I will admit that when I first heard that Inside Out 2 was on the slate, I was underwhelmed. While I liked the first movie, I never considered it to be one of PIXAR’s best efforts. Maybe it was a top-15 or even top-12 PIXAR film, but it wasn’t in my personal top-10, and I personally didn’t feel like it warranted a sequel. I thought it was a solid B, maybe B+ movie, but not quite at the upper echelons of PIXAR’s best films. I was also nervous because the only thing consistent about PIXAR’s movies over the last decade and a half has been their inconsistency. For every Soul, there was a Good Dinosaur. For every Coco, there was a Lightyear. And considering PIXAR’s track record for sequels outside of the Toy Story franchise, I anticipated another letdown.
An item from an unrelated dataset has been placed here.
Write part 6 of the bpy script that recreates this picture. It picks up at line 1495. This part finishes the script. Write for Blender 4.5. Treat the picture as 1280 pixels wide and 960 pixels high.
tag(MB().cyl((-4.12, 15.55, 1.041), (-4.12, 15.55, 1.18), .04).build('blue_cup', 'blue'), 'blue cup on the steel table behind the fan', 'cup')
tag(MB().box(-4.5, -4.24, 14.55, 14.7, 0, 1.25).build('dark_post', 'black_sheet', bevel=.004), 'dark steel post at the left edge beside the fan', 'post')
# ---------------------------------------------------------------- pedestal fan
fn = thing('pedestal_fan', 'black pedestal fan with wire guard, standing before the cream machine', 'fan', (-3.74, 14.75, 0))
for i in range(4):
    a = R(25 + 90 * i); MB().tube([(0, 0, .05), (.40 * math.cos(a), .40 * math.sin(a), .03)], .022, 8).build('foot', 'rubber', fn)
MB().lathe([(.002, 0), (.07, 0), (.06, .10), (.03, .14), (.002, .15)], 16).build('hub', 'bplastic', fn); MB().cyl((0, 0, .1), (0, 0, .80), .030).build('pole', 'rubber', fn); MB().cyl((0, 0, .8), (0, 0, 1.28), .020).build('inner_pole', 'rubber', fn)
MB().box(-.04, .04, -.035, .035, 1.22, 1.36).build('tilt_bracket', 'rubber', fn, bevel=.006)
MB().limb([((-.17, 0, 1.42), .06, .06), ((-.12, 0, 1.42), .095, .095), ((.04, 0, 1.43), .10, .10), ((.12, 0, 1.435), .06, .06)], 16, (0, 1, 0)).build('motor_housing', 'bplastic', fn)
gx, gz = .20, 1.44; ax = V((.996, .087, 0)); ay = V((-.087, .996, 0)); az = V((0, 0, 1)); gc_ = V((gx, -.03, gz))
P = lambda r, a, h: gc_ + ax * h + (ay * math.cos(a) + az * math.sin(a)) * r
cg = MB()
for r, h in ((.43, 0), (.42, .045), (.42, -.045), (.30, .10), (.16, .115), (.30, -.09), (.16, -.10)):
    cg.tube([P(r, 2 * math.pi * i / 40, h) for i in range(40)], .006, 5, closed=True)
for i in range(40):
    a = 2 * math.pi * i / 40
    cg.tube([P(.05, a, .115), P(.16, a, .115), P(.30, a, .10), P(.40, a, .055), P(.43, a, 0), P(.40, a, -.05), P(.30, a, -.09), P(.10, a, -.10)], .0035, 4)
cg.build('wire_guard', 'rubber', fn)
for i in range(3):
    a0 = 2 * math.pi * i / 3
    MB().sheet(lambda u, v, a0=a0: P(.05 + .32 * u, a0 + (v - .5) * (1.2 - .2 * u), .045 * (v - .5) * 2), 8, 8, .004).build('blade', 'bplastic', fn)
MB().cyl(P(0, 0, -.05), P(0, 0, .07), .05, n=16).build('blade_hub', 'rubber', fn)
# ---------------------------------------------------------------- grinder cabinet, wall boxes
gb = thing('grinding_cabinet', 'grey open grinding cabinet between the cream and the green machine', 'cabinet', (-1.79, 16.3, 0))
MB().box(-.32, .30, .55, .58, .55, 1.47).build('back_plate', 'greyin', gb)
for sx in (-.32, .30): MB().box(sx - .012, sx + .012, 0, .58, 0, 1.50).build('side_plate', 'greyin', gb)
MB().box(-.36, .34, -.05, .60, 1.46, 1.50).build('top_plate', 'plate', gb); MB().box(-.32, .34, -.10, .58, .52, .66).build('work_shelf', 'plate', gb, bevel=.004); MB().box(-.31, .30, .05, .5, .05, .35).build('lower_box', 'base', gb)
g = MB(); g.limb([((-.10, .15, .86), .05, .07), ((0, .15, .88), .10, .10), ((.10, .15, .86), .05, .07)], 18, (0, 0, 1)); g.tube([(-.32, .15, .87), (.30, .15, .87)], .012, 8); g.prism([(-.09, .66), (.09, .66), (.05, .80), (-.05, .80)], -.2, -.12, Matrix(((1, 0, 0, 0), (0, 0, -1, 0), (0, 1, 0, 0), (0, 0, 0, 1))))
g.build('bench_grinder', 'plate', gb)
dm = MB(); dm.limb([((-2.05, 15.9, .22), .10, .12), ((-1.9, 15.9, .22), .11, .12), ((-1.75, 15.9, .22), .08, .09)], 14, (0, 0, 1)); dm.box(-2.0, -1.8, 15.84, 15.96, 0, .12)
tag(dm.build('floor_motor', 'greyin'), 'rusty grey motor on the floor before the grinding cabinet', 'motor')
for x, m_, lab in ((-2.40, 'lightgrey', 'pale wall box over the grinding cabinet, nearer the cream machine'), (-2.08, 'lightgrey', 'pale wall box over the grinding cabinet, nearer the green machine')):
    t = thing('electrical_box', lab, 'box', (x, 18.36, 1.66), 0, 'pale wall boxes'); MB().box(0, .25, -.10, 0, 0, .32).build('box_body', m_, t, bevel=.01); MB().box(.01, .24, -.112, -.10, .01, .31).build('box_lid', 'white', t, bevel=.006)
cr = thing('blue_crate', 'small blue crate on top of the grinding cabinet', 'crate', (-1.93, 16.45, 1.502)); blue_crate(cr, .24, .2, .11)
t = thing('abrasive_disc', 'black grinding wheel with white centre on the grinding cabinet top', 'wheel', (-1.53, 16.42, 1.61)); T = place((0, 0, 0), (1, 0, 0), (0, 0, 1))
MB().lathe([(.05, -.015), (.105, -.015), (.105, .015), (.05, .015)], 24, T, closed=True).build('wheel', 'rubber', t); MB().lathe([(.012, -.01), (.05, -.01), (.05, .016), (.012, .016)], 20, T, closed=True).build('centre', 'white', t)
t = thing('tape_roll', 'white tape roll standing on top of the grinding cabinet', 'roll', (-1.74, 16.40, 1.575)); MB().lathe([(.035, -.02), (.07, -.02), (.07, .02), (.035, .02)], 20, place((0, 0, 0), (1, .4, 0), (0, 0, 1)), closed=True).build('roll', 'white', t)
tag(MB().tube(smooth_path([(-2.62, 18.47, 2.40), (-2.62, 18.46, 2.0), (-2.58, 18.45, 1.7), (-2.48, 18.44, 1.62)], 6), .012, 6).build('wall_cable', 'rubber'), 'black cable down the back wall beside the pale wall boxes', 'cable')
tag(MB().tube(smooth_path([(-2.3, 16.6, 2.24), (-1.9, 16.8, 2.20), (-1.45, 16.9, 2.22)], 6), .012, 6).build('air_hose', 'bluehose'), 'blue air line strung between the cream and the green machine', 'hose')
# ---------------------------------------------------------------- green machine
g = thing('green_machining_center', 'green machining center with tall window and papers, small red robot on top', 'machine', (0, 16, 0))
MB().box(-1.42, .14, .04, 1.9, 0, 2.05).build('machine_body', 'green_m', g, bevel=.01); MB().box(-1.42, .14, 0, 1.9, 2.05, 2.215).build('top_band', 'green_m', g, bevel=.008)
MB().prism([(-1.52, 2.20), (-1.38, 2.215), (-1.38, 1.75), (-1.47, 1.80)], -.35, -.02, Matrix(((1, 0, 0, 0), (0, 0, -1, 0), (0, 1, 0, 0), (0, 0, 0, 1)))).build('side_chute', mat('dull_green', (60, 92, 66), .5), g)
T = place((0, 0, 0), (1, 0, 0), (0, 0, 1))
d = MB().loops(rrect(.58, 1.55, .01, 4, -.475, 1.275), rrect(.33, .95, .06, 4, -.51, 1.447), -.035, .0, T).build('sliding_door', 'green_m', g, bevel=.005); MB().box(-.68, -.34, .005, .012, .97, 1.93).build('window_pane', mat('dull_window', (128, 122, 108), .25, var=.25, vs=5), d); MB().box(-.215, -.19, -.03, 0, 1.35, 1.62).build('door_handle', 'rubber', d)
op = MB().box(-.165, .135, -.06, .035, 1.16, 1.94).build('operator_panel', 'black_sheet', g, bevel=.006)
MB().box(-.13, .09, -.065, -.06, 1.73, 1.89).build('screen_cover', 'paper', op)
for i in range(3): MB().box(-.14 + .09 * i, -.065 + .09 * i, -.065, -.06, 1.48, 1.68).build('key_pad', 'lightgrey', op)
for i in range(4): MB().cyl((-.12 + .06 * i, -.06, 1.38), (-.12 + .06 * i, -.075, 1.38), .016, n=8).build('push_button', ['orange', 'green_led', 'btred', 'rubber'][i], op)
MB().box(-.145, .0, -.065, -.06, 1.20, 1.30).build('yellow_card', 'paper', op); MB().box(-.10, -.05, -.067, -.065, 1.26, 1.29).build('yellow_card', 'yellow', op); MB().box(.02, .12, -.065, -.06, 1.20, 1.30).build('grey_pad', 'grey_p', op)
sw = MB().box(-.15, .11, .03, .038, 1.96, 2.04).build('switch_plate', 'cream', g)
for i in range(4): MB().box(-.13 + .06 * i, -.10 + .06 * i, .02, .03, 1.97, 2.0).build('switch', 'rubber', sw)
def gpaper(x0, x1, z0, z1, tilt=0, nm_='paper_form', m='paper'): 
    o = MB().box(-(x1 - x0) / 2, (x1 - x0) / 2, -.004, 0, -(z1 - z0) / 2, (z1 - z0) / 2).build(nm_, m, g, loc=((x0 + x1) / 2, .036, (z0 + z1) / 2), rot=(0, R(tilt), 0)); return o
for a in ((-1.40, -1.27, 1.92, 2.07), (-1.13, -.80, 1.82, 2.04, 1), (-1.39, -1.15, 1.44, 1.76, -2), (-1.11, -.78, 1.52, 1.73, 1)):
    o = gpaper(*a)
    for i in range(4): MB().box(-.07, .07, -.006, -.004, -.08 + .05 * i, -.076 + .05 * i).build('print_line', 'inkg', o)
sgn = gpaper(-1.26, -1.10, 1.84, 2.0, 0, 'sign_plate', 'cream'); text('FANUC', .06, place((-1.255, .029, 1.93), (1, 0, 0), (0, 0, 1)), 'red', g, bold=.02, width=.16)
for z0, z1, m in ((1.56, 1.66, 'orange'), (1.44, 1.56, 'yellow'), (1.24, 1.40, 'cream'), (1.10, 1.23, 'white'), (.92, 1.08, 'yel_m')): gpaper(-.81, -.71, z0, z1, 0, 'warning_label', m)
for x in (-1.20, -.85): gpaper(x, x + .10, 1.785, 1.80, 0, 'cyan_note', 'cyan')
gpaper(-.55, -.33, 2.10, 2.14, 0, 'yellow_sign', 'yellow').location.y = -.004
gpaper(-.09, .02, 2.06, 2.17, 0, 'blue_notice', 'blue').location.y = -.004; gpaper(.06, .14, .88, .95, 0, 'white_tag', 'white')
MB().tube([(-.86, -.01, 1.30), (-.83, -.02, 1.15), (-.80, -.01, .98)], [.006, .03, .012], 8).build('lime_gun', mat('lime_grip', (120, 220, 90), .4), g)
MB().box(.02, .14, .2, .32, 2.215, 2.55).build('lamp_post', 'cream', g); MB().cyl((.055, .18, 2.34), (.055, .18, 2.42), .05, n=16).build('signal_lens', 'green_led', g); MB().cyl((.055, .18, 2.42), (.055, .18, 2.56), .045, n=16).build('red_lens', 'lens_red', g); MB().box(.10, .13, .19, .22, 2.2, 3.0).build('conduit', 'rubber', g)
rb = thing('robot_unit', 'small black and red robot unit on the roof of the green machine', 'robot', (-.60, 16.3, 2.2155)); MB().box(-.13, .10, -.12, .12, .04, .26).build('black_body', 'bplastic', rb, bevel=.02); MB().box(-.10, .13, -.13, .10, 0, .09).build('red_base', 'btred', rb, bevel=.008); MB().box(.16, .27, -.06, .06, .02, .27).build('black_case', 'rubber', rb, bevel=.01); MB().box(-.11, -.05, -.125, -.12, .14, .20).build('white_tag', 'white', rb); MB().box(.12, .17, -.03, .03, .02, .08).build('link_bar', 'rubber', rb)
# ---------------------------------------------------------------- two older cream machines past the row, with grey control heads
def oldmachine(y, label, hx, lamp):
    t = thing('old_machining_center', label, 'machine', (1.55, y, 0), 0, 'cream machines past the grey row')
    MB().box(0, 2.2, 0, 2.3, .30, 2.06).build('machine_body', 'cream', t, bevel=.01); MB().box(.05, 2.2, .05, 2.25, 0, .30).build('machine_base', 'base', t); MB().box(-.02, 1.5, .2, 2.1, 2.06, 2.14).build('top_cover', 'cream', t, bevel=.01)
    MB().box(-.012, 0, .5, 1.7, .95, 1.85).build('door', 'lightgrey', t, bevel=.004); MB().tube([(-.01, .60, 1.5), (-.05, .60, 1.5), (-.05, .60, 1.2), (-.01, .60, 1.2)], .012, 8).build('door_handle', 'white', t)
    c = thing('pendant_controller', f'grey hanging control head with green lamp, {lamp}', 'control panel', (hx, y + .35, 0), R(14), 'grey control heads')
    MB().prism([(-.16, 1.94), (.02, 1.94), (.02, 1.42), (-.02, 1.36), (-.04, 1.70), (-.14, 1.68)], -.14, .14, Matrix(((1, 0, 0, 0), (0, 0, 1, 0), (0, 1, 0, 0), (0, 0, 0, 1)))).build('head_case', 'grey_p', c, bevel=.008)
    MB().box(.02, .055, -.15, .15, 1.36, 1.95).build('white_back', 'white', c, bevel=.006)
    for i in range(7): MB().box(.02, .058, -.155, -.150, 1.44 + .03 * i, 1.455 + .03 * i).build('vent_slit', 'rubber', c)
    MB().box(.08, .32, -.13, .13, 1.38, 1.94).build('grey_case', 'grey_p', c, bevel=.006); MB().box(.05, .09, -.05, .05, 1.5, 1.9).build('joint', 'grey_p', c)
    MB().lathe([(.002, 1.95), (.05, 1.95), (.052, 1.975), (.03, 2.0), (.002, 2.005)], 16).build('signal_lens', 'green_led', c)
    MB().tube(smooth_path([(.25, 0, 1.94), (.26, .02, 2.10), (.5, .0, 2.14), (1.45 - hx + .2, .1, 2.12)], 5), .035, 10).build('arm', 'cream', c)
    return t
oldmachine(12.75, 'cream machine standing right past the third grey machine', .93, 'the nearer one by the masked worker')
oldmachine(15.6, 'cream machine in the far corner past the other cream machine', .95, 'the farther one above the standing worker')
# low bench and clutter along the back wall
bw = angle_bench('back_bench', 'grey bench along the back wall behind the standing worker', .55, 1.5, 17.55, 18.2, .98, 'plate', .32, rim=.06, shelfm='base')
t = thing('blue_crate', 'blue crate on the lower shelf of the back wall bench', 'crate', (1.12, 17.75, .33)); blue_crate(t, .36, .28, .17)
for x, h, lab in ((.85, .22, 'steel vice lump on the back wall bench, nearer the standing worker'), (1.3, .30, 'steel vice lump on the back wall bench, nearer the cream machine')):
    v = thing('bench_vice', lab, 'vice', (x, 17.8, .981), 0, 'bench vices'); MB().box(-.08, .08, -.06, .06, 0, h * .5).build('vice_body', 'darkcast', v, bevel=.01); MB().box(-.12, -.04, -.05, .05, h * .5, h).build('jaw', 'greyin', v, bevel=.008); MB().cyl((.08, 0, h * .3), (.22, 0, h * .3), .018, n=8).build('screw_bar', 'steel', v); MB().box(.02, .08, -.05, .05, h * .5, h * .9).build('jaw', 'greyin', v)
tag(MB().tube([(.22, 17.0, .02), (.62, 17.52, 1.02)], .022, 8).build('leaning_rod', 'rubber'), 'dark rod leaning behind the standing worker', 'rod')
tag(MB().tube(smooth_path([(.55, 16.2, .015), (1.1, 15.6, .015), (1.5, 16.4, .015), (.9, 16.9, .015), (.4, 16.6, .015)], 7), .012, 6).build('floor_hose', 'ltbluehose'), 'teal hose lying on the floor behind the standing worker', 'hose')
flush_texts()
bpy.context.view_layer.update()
As is often the case, I was wrong.

Inside Out 2 is a fantastic film and one of their best sequels. While lacking the overpowering emotion of its predecessor, it nevertheless delivers a thematically compelling story about having to accept all facets of who we are, the bitter and the sweet.

Picking up after the original, we see Riley and her best friends getting a special invitation to a prestigious hockey camp that could set them up well for high school. But Riley finds out on the way that her friends will be going to a different high school. Add to that that she’s just entering puberty, and we’re introduced to a new cast of emotions, Anxiety, Boredom, Embarrassment, and Envy, to go along with our familiar friends, Joy, Sadness, Fear, Anger, and Disgust.

Joy has been forcing bad memories to the back of the mind to create a sense of self for Riley that is overwhelmingly positive and altruistic. Feeling the old emotions are outdated and not up to the task of seeing Riley through this tumultuous time, Anxiety and the other new emotions banish Joy and the others so that they can create a new, more nuanced sense of self for Riley that Joy obviously feels is not who Riley really is.

To be honest, I thought the movie was fine through the middle of the second act. I wasn’t blown away, but I was enjoying it. Then the third act rolled around, and I think it needs to be said that no one, and I mean NO ONE, sticks the landing like PIXAR. When they’re on their game, the endings of their films are spot on. Many times, their outstanding endings have saved mediocre films. Nothing about Inside Out 2 is mediocre, but the ending absolutely took it to another emotional level.

What I liked about this film was that PIXAR’s filmmakers were able to keep the world we were familiar with and create new scenarios organically. Of course, a girl hitting puberty and getting ready for high school would have more complex emotions than she did before. It makes sense that these new emotions would turn the world inside Riley asunder until everyone could understand their place and their role. Inside Out 2 isn’t just a blatant money grab for new merch like Cars 2 and Cars 3. It isn’t a square peg being forced into a round hole trying to expand on stories that were totally fine as they were, like Monsters University and Finding Dory. This was an organic continuation of a story we all loved or at least really liked in which the stakes are raised, and new challenges await. You could conceivably see Inside Out 2 without having seen Inside Out and still enjoy it immensely.

It also should be pointed out that Inside 2 may very well salvage the summer movie season.

Inside Out 2 opened last weekend with a whopping $155 million, nearly twice what Dune 2 did in its opening weekend and the highest weekend debut since Barbie last July. To say that this summer has been disappointing at the box office would be a gross understatement. But has often happened, an animated feature has ridden to the rescue. With the latest installment of Despicable Me coming out in July, it’s reasonable to believe that animation could once again save the summer box office season.